L'article R631-25 précise pour sa part que la mission des mandataires de justice ( administrateur et mandataire judiciaire) prend fin ipso facto puisqu'ils doivent rendre leur comptes dans délai.
Il semble donc qu'il ne leur appartienne pas d'effectuer le règlement des créanciers, et il est vrai qu'à la lettre du texte c'est le débiteur qui détient les fonds et pas eux.
Ce vide juridique peut être gênant, et le tribunal ne semble donc pas avoir de contrôle sur le paiement effectif des créanciers.
Pour autant l'article R663-26 du code de commerce prévoit la rémunération du mandataire judiciaire (honoraires identiques à l'honoraire de répartition du liquidateur), dans le cas où il est désigné pour effectuer les paiements: on en tire donc que le tribunal peut préciser que le mandataire judiciaire est en charge des règlements, ce qui supposera que les sommes nécessaires lui soient versées, et que sa reddition de comptes soit alors différée.
Ce texte est le seul qui évoque une telle mission et les dispositions de la partie législative du code de commerce n'en disent rien.
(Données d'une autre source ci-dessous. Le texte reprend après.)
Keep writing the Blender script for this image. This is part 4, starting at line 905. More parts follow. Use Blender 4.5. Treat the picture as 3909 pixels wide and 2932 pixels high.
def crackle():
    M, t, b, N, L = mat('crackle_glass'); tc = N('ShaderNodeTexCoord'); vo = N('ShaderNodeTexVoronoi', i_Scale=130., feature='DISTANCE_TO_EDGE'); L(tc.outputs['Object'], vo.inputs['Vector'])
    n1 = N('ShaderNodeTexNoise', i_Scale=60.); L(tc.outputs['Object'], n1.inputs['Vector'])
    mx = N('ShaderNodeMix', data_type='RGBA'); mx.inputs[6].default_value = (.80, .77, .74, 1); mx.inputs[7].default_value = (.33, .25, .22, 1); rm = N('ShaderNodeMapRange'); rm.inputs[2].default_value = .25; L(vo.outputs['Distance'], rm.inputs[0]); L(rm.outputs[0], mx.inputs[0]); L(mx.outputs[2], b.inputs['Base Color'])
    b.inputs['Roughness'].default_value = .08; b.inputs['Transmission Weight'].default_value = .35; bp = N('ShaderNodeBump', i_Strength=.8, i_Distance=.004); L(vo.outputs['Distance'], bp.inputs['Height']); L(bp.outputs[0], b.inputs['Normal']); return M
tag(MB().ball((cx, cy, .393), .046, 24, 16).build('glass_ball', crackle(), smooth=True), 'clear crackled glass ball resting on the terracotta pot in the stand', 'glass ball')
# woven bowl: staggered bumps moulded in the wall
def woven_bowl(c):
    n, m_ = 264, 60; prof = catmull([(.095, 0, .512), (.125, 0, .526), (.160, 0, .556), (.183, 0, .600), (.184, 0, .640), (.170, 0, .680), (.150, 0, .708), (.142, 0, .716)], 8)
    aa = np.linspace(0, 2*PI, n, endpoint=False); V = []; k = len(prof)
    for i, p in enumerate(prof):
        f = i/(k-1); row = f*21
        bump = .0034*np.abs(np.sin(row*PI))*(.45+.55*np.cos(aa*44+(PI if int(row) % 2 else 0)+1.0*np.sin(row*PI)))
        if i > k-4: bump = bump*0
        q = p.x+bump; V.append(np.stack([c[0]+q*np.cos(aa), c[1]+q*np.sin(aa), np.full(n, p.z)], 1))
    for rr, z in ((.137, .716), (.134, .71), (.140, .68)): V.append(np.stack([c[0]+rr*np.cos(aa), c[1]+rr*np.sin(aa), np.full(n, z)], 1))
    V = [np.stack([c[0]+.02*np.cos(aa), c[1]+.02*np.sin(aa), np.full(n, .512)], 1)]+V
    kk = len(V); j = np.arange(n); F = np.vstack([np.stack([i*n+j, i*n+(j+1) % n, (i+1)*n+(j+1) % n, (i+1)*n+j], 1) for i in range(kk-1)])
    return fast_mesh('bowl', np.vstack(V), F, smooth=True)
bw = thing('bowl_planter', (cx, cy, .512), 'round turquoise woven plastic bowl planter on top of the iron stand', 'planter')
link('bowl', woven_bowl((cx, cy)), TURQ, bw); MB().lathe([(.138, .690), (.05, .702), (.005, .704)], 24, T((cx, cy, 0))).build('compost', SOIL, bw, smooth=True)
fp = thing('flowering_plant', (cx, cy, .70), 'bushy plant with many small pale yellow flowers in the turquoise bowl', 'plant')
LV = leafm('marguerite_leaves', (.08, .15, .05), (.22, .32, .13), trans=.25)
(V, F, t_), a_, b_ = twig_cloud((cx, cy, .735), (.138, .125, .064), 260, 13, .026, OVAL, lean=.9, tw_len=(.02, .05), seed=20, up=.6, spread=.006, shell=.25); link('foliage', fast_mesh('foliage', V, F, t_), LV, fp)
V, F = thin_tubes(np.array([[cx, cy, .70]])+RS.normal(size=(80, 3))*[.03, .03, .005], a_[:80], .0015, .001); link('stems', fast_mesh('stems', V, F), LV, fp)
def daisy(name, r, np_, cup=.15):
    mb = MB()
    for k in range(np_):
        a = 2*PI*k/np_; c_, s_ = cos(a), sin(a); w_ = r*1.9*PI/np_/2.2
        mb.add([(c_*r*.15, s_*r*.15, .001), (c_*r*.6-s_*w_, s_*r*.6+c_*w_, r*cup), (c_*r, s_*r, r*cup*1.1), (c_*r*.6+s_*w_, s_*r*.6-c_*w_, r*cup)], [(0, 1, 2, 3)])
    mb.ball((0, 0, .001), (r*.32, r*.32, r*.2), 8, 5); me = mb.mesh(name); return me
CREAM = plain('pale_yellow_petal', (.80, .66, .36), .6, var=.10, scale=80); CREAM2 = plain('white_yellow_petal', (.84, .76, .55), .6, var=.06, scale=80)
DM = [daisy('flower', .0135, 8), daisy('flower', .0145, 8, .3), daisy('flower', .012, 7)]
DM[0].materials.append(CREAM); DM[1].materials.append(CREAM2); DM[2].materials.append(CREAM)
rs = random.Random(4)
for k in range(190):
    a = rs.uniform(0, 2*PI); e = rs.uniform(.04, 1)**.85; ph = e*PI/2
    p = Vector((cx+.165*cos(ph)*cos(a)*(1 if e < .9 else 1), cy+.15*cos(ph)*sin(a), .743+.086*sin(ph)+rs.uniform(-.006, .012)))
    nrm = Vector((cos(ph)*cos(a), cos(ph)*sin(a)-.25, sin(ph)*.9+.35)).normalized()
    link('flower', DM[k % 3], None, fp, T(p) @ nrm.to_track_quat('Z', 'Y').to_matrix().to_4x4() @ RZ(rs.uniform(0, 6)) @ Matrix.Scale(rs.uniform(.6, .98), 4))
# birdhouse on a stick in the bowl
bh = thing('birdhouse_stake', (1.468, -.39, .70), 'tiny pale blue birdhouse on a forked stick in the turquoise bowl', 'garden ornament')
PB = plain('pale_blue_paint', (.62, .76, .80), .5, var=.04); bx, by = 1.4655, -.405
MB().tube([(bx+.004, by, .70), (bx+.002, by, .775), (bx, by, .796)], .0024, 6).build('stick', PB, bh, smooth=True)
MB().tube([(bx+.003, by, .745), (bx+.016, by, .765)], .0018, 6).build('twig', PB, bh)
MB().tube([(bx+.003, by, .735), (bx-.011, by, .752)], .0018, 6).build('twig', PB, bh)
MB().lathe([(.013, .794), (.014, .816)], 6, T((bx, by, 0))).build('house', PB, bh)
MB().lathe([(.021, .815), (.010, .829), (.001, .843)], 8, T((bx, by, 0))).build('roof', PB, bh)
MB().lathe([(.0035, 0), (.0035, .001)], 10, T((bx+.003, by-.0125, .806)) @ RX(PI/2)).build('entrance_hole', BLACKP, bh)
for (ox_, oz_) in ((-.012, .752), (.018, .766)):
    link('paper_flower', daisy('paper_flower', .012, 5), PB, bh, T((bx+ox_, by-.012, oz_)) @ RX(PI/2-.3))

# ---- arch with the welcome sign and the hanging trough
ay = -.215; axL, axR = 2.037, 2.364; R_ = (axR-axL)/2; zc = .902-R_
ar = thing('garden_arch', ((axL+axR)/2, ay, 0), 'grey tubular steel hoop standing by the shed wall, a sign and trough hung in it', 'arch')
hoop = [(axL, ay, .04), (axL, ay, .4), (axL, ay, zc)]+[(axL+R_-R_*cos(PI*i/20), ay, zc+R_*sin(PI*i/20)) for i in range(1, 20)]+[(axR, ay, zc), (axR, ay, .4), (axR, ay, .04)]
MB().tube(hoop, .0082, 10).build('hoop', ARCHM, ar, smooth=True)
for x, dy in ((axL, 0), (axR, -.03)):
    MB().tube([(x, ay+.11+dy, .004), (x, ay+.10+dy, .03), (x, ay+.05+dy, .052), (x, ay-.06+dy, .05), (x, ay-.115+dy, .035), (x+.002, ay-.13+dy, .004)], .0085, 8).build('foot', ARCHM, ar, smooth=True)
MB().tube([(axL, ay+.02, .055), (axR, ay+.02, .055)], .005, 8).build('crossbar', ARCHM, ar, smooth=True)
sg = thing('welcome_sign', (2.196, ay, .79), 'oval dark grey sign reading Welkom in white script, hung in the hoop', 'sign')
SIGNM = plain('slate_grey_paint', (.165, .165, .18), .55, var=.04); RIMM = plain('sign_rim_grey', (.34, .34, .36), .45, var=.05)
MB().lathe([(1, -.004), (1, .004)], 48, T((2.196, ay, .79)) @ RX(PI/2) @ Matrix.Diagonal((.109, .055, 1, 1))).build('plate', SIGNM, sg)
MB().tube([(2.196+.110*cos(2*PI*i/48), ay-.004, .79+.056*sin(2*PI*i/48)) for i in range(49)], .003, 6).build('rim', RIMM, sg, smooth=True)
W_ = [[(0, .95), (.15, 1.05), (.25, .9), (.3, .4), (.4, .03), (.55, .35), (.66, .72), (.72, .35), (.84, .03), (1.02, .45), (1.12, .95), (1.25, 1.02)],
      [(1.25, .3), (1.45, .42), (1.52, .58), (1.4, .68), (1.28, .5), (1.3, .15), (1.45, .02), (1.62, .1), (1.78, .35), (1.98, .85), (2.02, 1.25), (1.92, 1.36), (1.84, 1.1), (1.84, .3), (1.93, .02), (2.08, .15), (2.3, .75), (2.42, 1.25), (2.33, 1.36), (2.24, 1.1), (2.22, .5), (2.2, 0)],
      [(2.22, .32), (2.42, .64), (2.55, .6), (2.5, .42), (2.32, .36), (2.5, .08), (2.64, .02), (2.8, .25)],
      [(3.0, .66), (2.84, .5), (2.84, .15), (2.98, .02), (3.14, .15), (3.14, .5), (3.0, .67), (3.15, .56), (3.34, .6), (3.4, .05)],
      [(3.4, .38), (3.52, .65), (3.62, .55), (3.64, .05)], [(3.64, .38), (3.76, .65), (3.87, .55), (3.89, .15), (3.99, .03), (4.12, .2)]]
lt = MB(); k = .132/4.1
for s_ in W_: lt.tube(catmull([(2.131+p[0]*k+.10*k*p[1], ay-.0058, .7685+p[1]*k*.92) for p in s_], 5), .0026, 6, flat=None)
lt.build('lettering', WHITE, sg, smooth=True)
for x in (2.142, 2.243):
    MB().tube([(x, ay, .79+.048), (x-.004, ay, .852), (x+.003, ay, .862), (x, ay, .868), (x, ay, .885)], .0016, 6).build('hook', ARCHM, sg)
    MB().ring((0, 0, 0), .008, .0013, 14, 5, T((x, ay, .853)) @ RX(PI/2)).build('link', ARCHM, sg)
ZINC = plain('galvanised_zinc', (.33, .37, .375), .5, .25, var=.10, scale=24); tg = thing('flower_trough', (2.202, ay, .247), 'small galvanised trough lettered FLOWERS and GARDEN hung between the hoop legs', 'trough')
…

Pour autant il semble donc possible, et prudent, que la répartition soit encadrée et qu'il en soit rendu compte au tribunal.
L'alternative entre la clôture pour extinction du passif en cours de période d'observation et un plan de redressement en une échéance.
A priori le débiteur qui peut payer tout son passif en période d'observation a le choix entre deux alternatives équivalentes: proposer un plan de redressement en une échéance rapprochée (par exemple paiement à 100% en un versement unique sous trois mois) ou demander qu'il soit mis fin à la procédure après paiement de tout le passif (L631-16 du code de commerce)
Ces deux modes de "sortie" du redressement ne sont pas strictement équivalentes.
L'équivalence est en effet parfaite pour les créances en cours de contestation et les créances postérieures, mais la différence peut être significative pour les créances forcloses, c'est à dire déclarées hors délai.